- _REQUIREMENT_: Determine how many lines below hold the string "picture". Reply with the number alone.
#### SUPPLIED INFORMATION
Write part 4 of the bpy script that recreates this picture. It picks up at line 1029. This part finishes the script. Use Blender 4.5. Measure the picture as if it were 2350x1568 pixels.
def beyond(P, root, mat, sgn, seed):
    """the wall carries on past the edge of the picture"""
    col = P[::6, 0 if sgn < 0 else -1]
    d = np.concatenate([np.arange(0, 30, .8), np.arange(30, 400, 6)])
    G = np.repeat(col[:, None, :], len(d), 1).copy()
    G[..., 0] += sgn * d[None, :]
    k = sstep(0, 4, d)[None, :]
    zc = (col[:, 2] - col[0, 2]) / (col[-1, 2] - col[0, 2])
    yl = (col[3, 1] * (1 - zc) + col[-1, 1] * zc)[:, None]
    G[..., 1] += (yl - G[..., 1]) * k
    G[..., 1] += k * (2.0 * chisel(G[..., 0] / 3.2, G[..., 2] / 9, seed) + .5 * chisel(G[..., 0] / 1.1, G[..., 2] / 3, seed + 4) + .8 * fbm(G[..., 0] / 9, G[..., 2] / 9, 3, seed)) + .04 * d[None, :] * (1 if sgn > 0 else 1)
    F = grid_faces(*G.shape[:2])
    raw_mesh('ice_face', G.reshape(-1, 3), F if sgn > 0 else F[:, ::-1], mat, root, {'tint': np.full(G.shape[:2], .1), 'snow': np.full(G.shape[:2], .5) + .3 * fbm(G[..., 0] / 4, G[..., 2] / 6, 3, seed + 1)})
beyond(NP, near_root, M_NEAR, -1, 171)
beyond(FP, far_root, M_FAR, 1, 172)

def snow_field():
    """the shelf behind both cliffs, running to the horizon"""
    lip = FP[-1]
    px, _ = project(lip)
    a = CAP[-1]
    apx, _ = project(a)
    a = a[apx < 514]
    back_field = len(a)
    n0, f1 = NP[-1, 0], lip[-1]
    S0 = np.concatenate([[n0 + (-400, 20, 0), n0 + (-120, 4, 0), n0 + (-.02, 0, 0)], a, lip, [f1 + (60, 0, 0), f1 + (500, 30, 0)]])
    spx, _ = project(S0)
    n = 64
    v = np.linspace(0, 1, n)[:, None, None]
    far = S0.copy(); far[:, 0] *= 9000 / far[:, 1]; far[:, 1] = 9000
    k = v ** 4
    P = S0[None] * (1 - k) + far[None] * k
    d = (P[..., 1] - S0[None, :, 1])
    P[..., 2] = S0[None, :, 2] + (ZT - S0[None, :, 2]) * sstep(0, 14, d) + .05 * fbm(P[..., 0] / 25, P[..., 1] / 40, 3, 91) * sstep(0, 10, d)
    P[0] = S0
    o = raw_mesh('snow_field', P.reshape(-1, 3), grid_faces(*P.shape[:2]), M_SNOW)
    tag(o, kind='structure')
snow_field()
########
- _RESPONSE BELOW_: 2